• Exercise: Without the images, print all the entries below exactly as given.
[START]
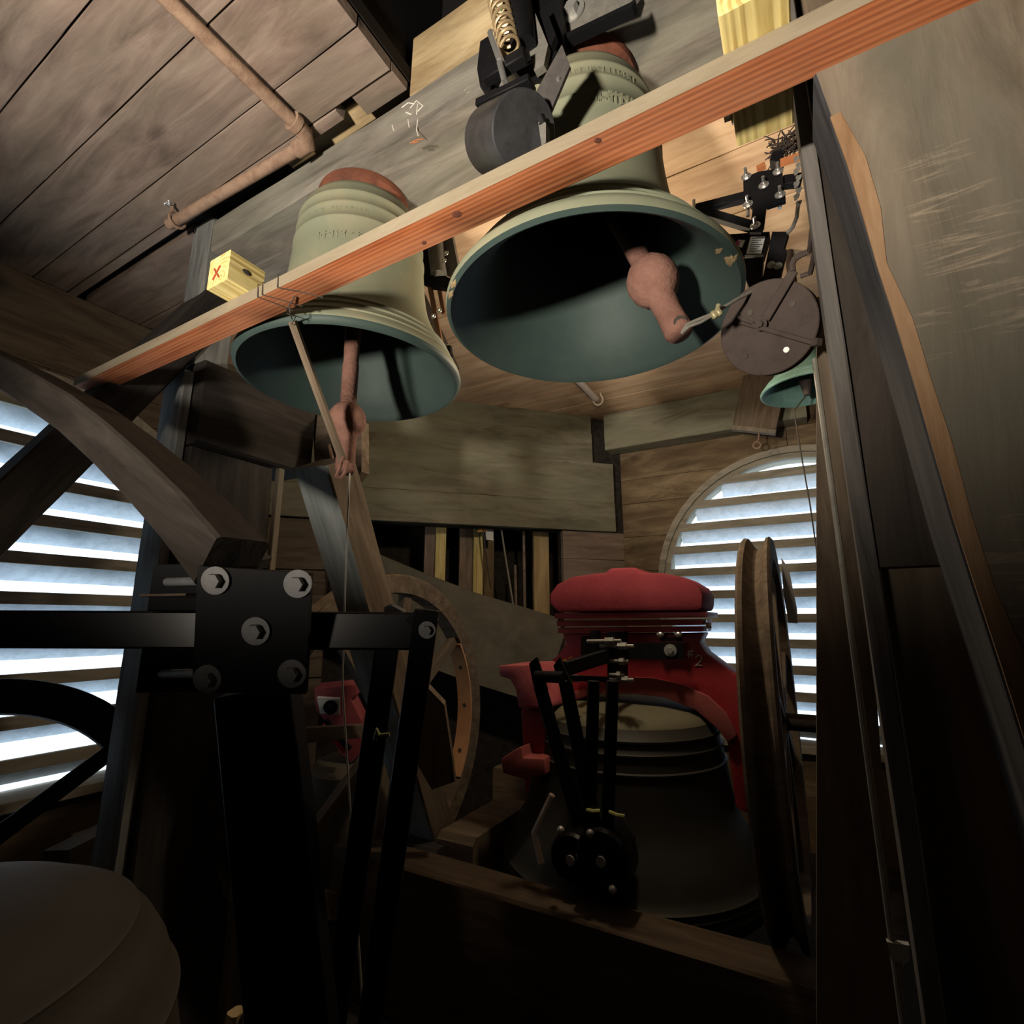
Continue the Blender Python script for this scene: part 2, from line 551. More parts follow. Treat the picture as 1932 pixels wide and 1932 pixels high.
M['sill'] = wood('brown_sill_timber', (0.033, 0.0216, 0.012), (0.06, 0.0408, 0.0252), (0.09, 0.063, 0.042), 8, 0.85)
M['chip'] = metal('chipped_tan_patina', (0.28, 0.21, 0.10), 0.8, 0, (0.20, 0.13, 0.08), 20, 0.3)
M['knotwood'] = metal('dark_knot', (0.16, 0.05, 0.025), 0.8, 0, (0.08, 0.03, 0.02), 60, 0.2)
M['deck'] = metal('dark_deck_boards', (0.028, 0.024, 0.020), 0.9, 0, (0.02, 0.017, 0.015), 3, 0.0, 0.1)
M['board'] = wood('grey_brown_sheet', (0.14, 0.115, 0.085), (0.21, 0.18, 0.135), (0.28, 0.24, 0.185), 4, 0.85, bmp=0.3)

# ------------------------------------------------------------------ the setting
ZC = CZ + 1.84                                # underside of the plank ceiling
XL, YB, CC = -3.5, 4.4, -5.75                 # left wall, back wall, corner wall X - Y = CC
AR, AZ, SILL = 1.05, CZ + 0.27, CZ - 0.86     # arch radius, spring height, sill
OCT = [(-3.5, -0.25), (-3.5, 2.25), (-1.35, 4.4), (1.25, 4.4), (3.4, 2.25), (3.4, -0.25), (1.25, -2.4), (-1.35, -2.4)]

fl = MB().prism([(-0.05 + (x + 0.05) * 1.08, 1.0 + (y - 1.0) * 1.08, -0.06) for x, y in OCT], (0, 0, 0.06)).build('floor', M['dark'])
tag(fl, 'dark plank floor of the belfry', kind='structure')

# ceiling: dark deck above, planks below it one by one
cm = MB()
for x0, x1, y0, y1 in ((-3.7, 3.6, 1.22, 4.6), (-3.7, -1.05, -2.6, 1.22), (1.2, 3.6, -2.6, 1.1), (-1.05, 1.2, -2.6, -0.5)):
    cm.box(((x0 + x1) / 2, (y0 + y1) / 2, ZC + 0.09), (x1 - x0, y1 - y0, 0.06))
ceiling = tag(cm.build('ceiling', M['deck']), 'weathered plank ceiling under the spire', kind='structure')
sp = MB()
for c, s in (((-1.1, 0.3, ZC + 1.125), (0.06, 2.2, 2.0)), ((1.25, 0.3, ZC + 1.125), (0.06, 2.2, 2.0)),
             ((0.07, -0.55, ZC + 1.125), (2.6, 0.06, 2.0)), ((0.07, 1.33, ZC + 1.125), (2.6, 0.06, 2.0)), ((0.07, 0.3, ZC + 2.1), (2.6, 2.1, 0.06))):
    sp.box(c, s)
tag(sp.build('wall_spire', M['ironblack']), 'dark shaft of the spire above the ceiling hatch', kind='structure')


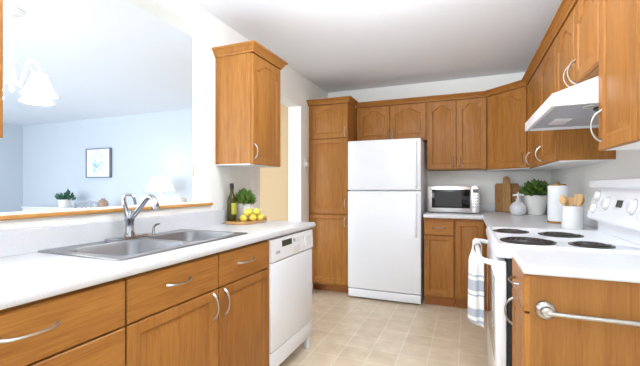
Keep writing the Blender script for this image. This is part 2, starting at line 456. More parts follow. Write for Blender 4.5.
[END]
• Reply to the task:
Continue the Blender Python script for this scene: part 2, from line 551. More parts follow. Treat the picture as 1932 pixels wide and 1932 pixels high.
M['sill'] = wood('brown_sill_timber', (0.033, 0.0216, 0.012), (0.06, 0.0408, 0.0252), (0.09, 0.063, 0.042), 8, 0.85)
M['chip'] = metal('chipped_tan_patina', (0.28, 0.21, 0.10), 0.8, 0, (0.20, 0.13, 0.08), 20, 0.3)
M['knotwood'] = metal('dark_knot', (0.16, 0.05, 0.025), 0.8, 0, (0.08, 0.03, 0.02), 60, 0.2)
M['deck'] = metal('dark_deck_boards', (0.028, 0.024, 0.020), 0.9, 0, (0.02, 0.017, 0.015), 3, 0.0, 0.1)
M['board'] = wood('grey_brown_sheet', (0.14, 0.115, 0.085), (0.21, 0.18, 0.135), (0.28, 0.24, 0.185), 4, 0.85, bmp=0.3)

# ------------------------------------------------------------------ the setting
ZC = CZ + 1.84                                # underside of the plank ceiling
XL, YB, CC = -3.5, 4.4, -5.75                 # left wall, back wall, corner wall X - Y = CC
AR, AZ, SILL = 1.05, CZ + 0.27, CZ - 0.86     # arch radius, spring height, sill
OCT = [(-3.5, -0.25), (-3.5, 2.25), (-1.35, 4.4), (1.25, 4.4), (3.4, 2.25), (3.4, -0.25), (1.25, -2.4), (-1.35, -2.4)]

fl = MB().prism([(-0.05 + (x + 0.05) * 1.08, 1.0 + (y - 1.0) * 1.08, -0.06) for x, y in OCT], (0, 0, 0.06)).build('floor', M['dark'])
tag(fl, 'dark plank floor of the belfry', kind='structure')

# ceiling: dark deck above, planks below it one by one
cm = MB()
for x0, x1, y0, y1 in ((-3.7, 3.6, 1.22, 4.6), (-3.7, -1.05, -2.6, 1.22), (1.2, 3.6, -2.6, 1.1), (-1.05, 1.2, -2.6, -0.5)):
    cm.box(((x0 + x1) / 2, (y0 + y1) / 2, ZC + 0.09), (x1 - x0, y1 - y0, 0.06))
ceiling = tag(cm.build('ceiling', M['deck']), 'weathered plank ceiling under the spire', kind='structure')
sp = MB()
for c, s in (((-1.1, 0.3, ZC + 1.125), (0.06, 2.2, 2.0)), ((1.25, 0.3, ZC + 1.125), (0.06, 2.2, 2.0)),
             ((0.07, -0.55, ZC + 1.125), (2.6, 0.06, 2.0)), ((0.07, 1.33, ZC + 1.125), (2.6, 0.06, 2.0)), ((0.07, 0.3, ZC + 2.1), (2.6, 2.1, 0.06))):
    sp.box(c, s)
tag(sp.build('wall_spire', M['ironblack']), 'dark shaft of the spire above the ceiling hatch', kind='structure')


Keep writing the Blender script for this image. This is part 2, starting at line 456. More parts follow. Write for Blender 4.5.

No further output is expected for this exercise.